Много позднее я узнал, что это похоже на мантру, на дзен. Это чувство на русском языке лучше всех описал Тютчев.

В мою конструкцию вселенной вошло нечто духовное, идеальное, и с тех пор меня не покидало. Я поступил в Институт Философии и Литературы (ИФЛИ), ставший потом знаменитым. Я окончил институт в 1940-м.

Моя работа на 4 курсе называлась «Великий русский писатель Достоевский». В ней я вступил в полемику с Лениным и Горьким.

Реакция была сравнительно мягкая. Меня не пустили в аспирантуру и, много позднее я узнал, завели на меня папку с грифом «хранить вечно».

Началась война. Я вступил в ополчение 16 октября 1941 года. Назывались мы коммунистические батальоны, хотя большевиков среди нас всего несколько человек; все комсомольцы и беспартийные. Стояли мы по дороге на Шереметьево у деревни Новая Лужа… Ни пушек, ни противотанковых ружей у нас не было. Но на нас удар тогда не пришелся. Первый раз был ранен 23 февраля 1942 года. Деревню мы взяли ночью, почти без потерь. А днем нас вывели на снег под огонь. Это была мясорубка. Кровавые пятна по всему белому полю…
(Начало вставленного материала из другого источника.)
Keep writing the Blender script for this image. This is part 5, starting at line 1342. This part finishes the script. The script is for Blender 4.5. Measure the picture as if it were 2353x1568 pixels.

После ранения и контузии хромал, попал в дивизионную газету. Потом подал рапорт и снова оказался в боях. Второе ранение получил 23 октября 1944 года уже в Восточной Пруссии. После войны очень хотел демобилизоваться, не отпускали.Вступил в конфликт с начальством. Написал заявление, слишком резкое. В результате мое непосредственное начальство пришло в ярость. Сначала меня исключили из партии (в которую я вступил на фронте как многие, перед боем) «за антипартийные разговоры», а потом и из армии. Я оказался на гражданке: фронтовик-орденоносец, исключенный из партии. Три года мыкался как-то. В 1949 меня посадили. Я наконец почувствовал себя на свое дороге.

В лагере я пережил красоту белых ночей и глубину симфонической музыки. Над лагерем были развешены громкоговорители. Из них лилась симфоническая музыка, такая была линия, воспитывать через прекрасное. В бараке было смрадно и шумно, но если выйти, то можно было слушать. Мы ходили вдвоем с моим сотоварищем и слушали… После лагеря три года работал учителем на Ставрополье. А потом, уже после 1956 была реабилитация, возвращение в Москву. Я почувствовал несовершенство своего образования, и пошел в библиографы, работал читал и учился… С 1965 года активно участвовал в семинарах, выступал с лекциями и докладами, начали печатать, сначала за границей. В восемьдесят четвертом был предупрежден о недопустимости подобных занятий, но предупреждениям
не внял.

 

* * *

Добавим, что Григорий Соломонович и его жена Зинаида Александровна Миркина, замечательный поэт, многие годы ведут свой семинар, ставший уже легендарным.
Он — автор многих книг и сотен статей. Переводили его за рубежом, но неполно и непоследовательно. Англоязычный мир книг его не читал.

Он — один из последних больших философов ХХ века. Размышляет с неподражаемой интонацией доверия о том, как оставаться человеком в обстоятельствах, не допускающих этого. О том, что самообманы, это самое страшное зло, за которое нам потом приходится платить. О кумирах, которых творим мы и которые творят нас. О мифах и фальсификации истории и о том, «что только возродив творческое меньшинство можно поднять народ до уровня ответственной свободы», о необходимости «воссоздать вселенское понимание Европы» и дух всемирной отзывчивости, отличавшей Россию.